Надо сказать, что для меня мама представляется в двух ипостасях: милая, веселая, легкомысленная дама, которая могла забыть сделать обед, оставить мне деньги на то, чтобы я где-то поел, она могла забыть – она вся была в стихах, вся была в чтений. Она очень много читала Шекспира и о Шекспире и часто не давала мне заниматься, потому что если она вычитывала что-нибудь интересное, вызывала меня и сообщала мне это. Ну, приходилось как-то реагировать и переживать. Но все равно это было все очень мило и трогательно, я бы сказал. Но когда я вернулся после 56-го года и когда началась моя хорошая творческая трудовая жизнь, то она потеряла ко мне всякий интерес. Иногда я делал ей визиты, но она не хотела, чтобы я жил ни у нее на квартире, ни даже близко от нее. Я получил очень маленькую комнату в конце Московского проспекта, так что встречались мы эпизодически, редко, и об этом периоде ее жизни я ничего рассказать не могу.

Но своей жизнью, вот этими последними 30-ю годами я очень доволен.
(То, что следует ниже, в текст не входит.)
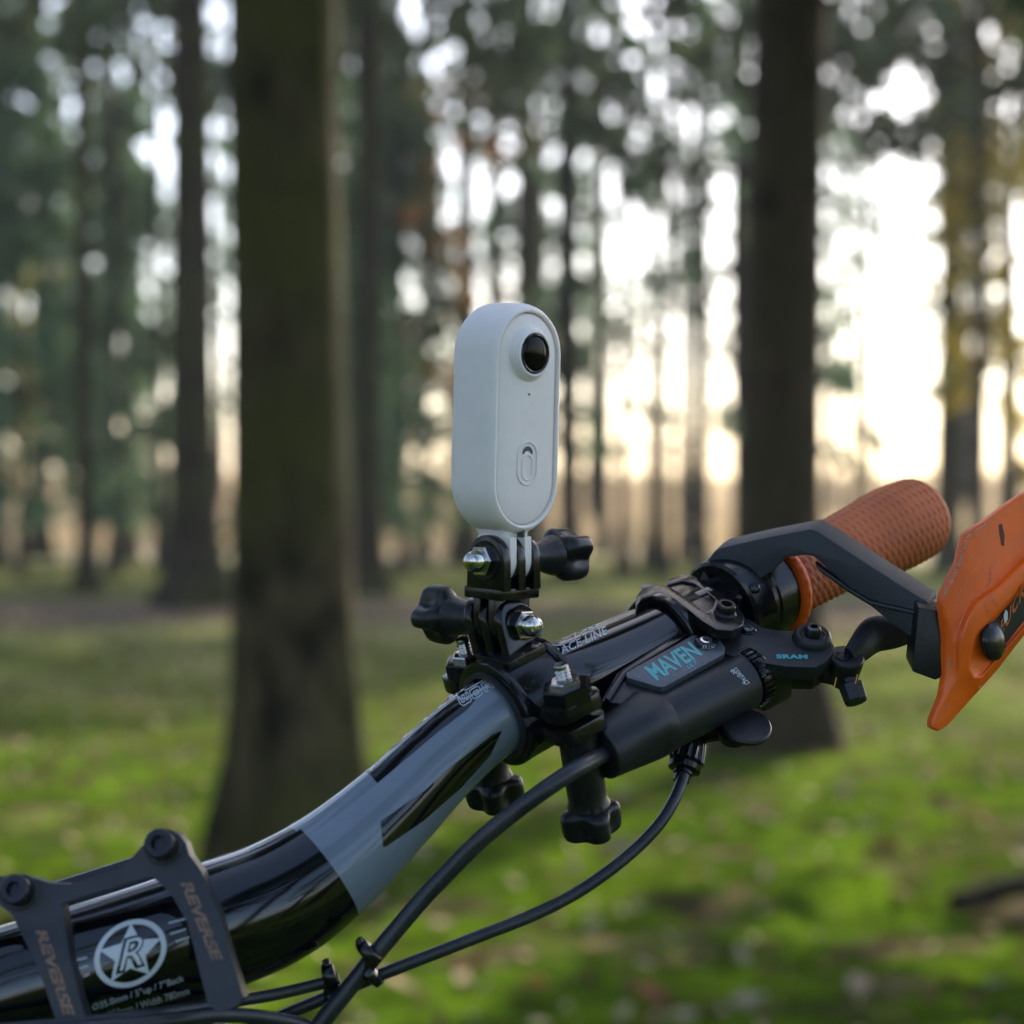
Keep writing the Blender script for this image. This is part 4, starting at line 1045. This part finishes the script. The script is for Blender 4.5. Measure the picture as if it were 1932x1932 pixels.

В Эрмитаже профессор Артамонов давал мне возможность сидеть в библиотеке и заниматься и писать. Там я доработал то, что я сделал, еще находясь в Сибири, на тяжелых работах, где я был иногда инвалидом, иногда библиотекарем, иногда просто больным, но мне удалось тогда написать очень много черновиков по тем книгам, которые мне присылали. Затем я за 5 лет отработал свои две книги – "Хунну" и "Древние тюрки". Вторую я защитил как диссертацию на степень доктора исторических наук, после чего был приглашен в университет, и – поскольку я интересовался исторической географией – на географический факультет. Это был самый лучший период моей жизни. Я просто был счастлив, что я могу ходить на работу, что я могу читать лекции. На лекции ко мне приходили не только студенты (не смывались, что всех удивляло), но даже в большом количестве вольнослушатели. И все эти 25 лет, которые я в университете, я занимался этой работой, а в свободное время – отпускное и каникулярное – продолжал писать книги по истории, географии и этнологии.